__SHORT PROBLEM__
Go through the entries below and pick out every line with "picture".

Records with scene code:
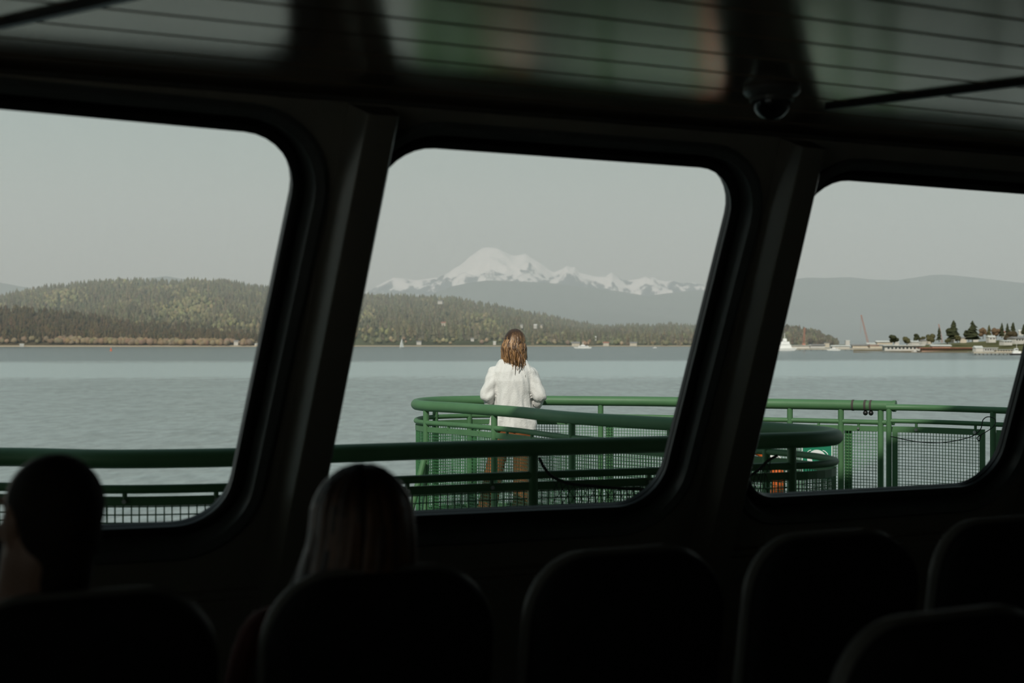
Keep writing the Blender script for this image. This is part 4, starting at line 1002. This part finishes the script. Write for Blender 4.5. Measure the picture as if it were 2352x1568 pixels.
def motorboat(px, D, L, label, scale=1.0, name='motorboat'):
    c = afloat(px, D); t = thing(name, c, label, 'boat'); h_, X, Y = hull_shape(c, L, L*.24, L*.085, PI-.06)
    obj('hull', h_, MT['boat'], t, 30); b1 = lambda a, w, d, z0, z1, m_, nm: obj(nm, M().loft([[c+X*(a+sx_*w/2*kk)+Y*(sy_*d/2)+Vector((0, 0, z)) for sx_, sy_ in ((-1, -1), (1, -1), (1, 1), (-1, 1))] for z, kk in ((z0, 1), (z1, .86))]), m_, t)
    b1(-.03*L, .58*L, .18*L, .08*L, .155*L, MT['boat'], 'cabin'); b1(-.03*L, .50*L, .186*L, .105*L, .13*L, MT['glassd'], 'window_band')
    b1(.0, .24*L, .15*L, .15*L, .205*L, MT['boat'], 'wheelhouse'); obj('mast', M().tube([c+Vector((0, 0, .2*L)), c+Vector((0, 0, .34*L))], .012*L, 6), MT['boat'], t)
    return t
motorboat(1339, 2470, 31, 'white motor yacht crossing right of the person'); motorboat(1504, 2640, 8.5, 'tiny white launch right of the motor yacht')
c = afloat(255, 1800); by2 = thing('buoy', c, 'orange channel buoy off the left beach', 'buoy')
obj('float', M().lathe(c, [(.001, -.4), (1.5, -.3), (1.6, .3), (1.4, .9), (.001, 1.0)], 14), MT['buoy'], by2, 40)
obj('tower', M().lathe(c, [(1.0, .9), (.95, 1.4), (.62, 3.6), (.6, 4.2), (.001, 4.2)], 8), MT['buoy'], by2)
obj('lantern', M().lathe(c, [(.25, 4.1), (.3, 4.8), (.001, 5.1)], 8), MT['tape'], by2)

# ------------------------------------------------------------------ harbour town at right
TOWN = Land([(1960, 801), (2010, 797), (2060, 792), (2110, 789), (2160, 785), (2220, 782), (2280, 778), (2352, 772), (2500, 766), (2750, 760)], 1500, 2150, 2, .75, 3, .01, 4)
tag(obj('town_shore', TOWN.mesh(60, 12), terrain_mat('grassy_bank', (.10, .105, .045), (.20, .16, .11), ZWAT+1.2, .03, second=(.15, .14, .065)), smooth=80), 'grassy bank of the harbour town', 'hill', kind='structure')
HEAD = Land([(1690, 752), (1760, 746), (1800, 747), (1830, 750), (1850, 752), (1880, 762), (1905, 774), (1925, 786), (1940, 796)], 3500, 3900, 12, .85, 7, .004, 21)
tag(obj('harbour_headland', HEAD.mesh(40, 10), GREEN_LAND, smooth=80), 'small dark wooded headland behind the shipyard', 'hill', kind='structure')
items = []
for _ in range(900):
    px = random.uniform(1690, 1925); p = HEAD.pos(px, random.random()*1.0+.04); items.append((p.x, p.y, p.z-1, random.uniform(11, 22), random.uniform(.8, 1.2), 0 if random.random() < .7 else 1, tint(G1 if random.random() < .7 else (.10, .075, .045), .3)))
forest('headland_forest', items, 'dark trees covering the headland behind the shipyard')

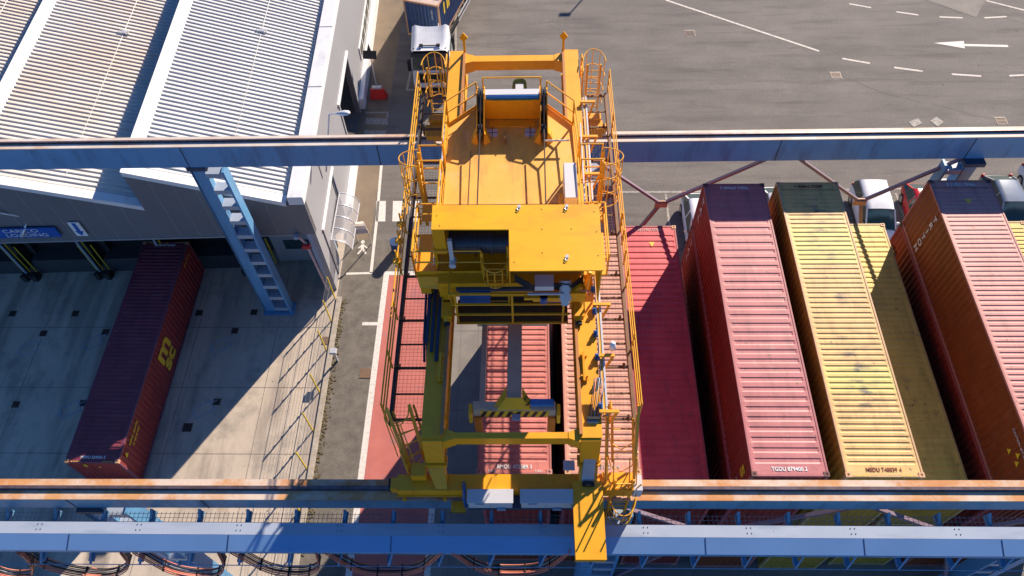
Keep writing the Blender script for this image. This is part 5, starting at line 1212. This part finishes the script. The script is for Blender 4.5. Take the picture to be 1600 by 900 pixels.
g = MB(); g.box(-.5,-.3,.7,4.0,.7,.95); g.box(.3,.5,.7,4.0,.7,.95); g.box(-1.15,-.6,1.0,2.3,.4,.9); g.box(.6,1.15,1.0,2.3,.4,.9); g.build('chassis', 'black', TK)
g = MB(); g.bar((.5,1.0,2.9),(.5,1.0,3.5),.05); g.build('aerial', 'cabinet_grey', TK)
for x in (-.55,.25): g = MB(); g.bar((x,-1.40,1.82),(x+.45,-1.30,2.3),.02); g.build('wiper', 'black', TK)
for s_ in (-1,1): g = MB(); g.box(min(s_*1.19,s_*1.245),max(s_*1.19,s_*1.245),-.55,.5,1.95,2.7); g.build('side_window', 'glass', TK)
# semi-trailer and its blue container, at an angle behind the cab
TA = -.29; TX, TY = -8.15, 42.75
TL = thing('semi_trailer', 'black skeletal semi-trailer under the blue container', 'trailer', (TX, TY, 0), TA, None, world=False)
g = MB(); g.box(.55,.75,.2,12.2,1.0,1.3); g.box(1.7,1.9,.2,12.2,1.0,1.3)
for k in range(7): g.box(0,2.44,.2+k*1.95,.35+k*1.95,1.2,1.34)
g.box(2.3,2.44,.4,12.1,.75,.9)
g.build('chassis', 'black', TL)
for s_ in (0,1):
    for yy in (8.2,9.5,10.8):
        x0 = .0 if s_ == 0 else 2.1; g = MB(); g.cyl((x0,yy,.5),(x0+.34,yy,.5),.5,20); g.build('wheel', 'tyre', TL)
    g = MB(); g.box(.02+s_*2.36,.06+s_*2.36,3.2,7.2,.55,1.0); g.build('side_guard', 'cabinet_grey', TL)
TC = make_container('faded blue container riding on the trailer behind the white cab', TX, TY, 1.35, 2.69, 'cream_roof', 'blue_side', .30, TA, None, 'cast_sand')
for y_, s_ in ((1.6,'II'),(.9,'I')): ct(TC, s_, 1.1, 'letter_yellow', (CW-.004,y_,1.9), (0,1,0), (0,0,1), bold=.05)
ct(TC, 'GESU 4713', .16, 'letter_white', (1.9,.012,1.9), (0,0,-1), (1,0,0))
# red weighted base with a solar light
q = at(592,152); SB = thing('solar_light', 'black solar panel light on a thin pole standing in a red barrier', 'portable light', (q.x, q.y, 0))
g = MB(); g.hexa([(q.x-.55,q.y-.28,.0),(q.x+.55,q.y-.28,.0),(q.x+.6,q.y+.25,.0),(q.x-.6,q.y+.25,.0),(q.x-.42,q.y-.12,.75),(q.x+.42,q.y-.12,.75),(q.x+.42,q.y+.12,.75),(q.x-.42,q.y+.12,.75)]); g.build('barrier', 'barrier_red', SB, bevel=.04)
g = MB(); g.box(q.x-.3,q.x+.3,q.y-.08,q.y+.1,.75,.9); g.build('ballast', 'cabinet_grey', SB)
g = MB(); g.tube([(q.x,q.y,.75),(q.x-.02,q.y+.1,3.3)], .03, 6); g.build('pole', 'aluminium', SB)
g = MB(); g.hexa([(q.x-.45,q.y-.1,3.2),(q.x+.4,q.y-.15,3.2),(q.x+.4,q.y+.2,3.5),(q.x-.45,q.y+.25,3.5),(q.x-.42,q.y-.1,3.25),(q.x+.4,q.y-.15,3.25),(q.x+.4,q.y+.2,3.56),(q.x-.42,q.y+.25,3.56)]); g.prism([(q.x-.2,q.y+.1,3.5),(q.x+.1,q.y+.1,3.5),(q.x-.05,q.y+.35,3.95)], (0,.08,0)); g.build('solar_panel', 'black', SB)
# tall lamp post outside the picture whose shadow crosses the yard
p1, p2 = at(888,24), at(911,0)
lx, ly = p1.x+1.09*7.0, p1.y+1.84*7.0
t_ = thing('street_lamp', 'tall lamp post beyond the top edge that throws a shadow on the tarmac', 'street lamp', (lx, ly, 0))
g = MB(); g.tube([(lx,ly,0),(lx,ly,6.9)], .06, 8); g.build('pole', 'aluminium', t_)
g = MB(); g.box(lx-.7,lx+.1,ly-.15,ly+.15,6.9,7.02); g.build('lamp_head', 'aluminium', t_, bevel=.03)
# blue drum standing by the crane walkway
q = at(617,377,.88); DR = thing('drum', 'dark blue round drum standing on the service road left of the crane walkway', 'drum', (q.x, q.y, 0))
g = MB(); g.cyl((q.x,q.y,0),(q.x,q.y,.86),.29,24)
for z in (.02,.29,.57,.84): g.cyl((q.x,q.y,z),(q.x,q.y,z+.03),.305,24)
g.build('body', 'sign_disc', DR)
g = MB(); g.cyl((q.x,q.y,.861),(q.x,q.y,.872),.27,24); g.cyl((q.x+.12,q.y,.872),(q.x+.12,q.y,.89),.04,10); g.build('lid', 'sign_disc', DR)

__SOLUTION BELOW__
Keep writing the Blender script for this image. This is part 4, starting at line 1002. This part finishes the script. Write for Blender 4.5. Measure the picture as if it were 2352x1568 pixels.
Keep writing the Blender script for this image. This is part 5, starting at line 1212. This part finishes the script. The script is for Blender 4.5. Take the picture to be 1600 by 900 pixels.
# tall lamp post outside the picture whose shadow crosses the yard